Walking with Laura – the recently retired resource specialist at this glorious 7,000-acre preserve, saved three decades ago from development – makes me think of a sparrow flitting through creation: She’s hyperaware but gently ready for nature’s next surprise.

For 16 years, until last month, Laura was the beloved but firm public face of the park, creating and running the interpretive programs. She kept an eye out for succulent thieves and their innocent counterparts, children picking flowers; for dogs (don’t get her started on how their presence can disturb the peace of the pocket mouse); and for rattlesnakes that slither under the nature center doors.

She taught about plants and animals and nature’s cycles, and she was inspiring. One 5-year-old whom Laura first taught at a raptor-themed family day is now in college working with some of the country’s top ornithologists: “But I wouldn’t take responsibility for it. She just had the love of it, you know?”
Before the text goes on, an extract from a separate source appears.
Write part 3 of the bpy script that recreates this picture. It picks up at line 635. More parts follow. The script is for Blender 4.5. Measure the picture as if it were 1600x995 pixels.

That “love of it” keeps Laura at the park after retirement; she’s now donating her time, like me and a legion of other Laguna Canyon Foundation and Orange County Parks volunteers taught by her to clear vegetation, plant, patrol trails, and answer park phones.

I asked her about Earth Day, and she offered this advice: Real love for nature is respect for nature. Revel in it, she says, but stay on the trail. Resist picking a flower. “People forget that they are one of 100,000 or more doing the same thing.”

She added, “I hoped through my job to help people better understand and protect nature because once it’s lost, it’s absolutely impossible to re-create the original living tapestry in all of its beauty and complexity.”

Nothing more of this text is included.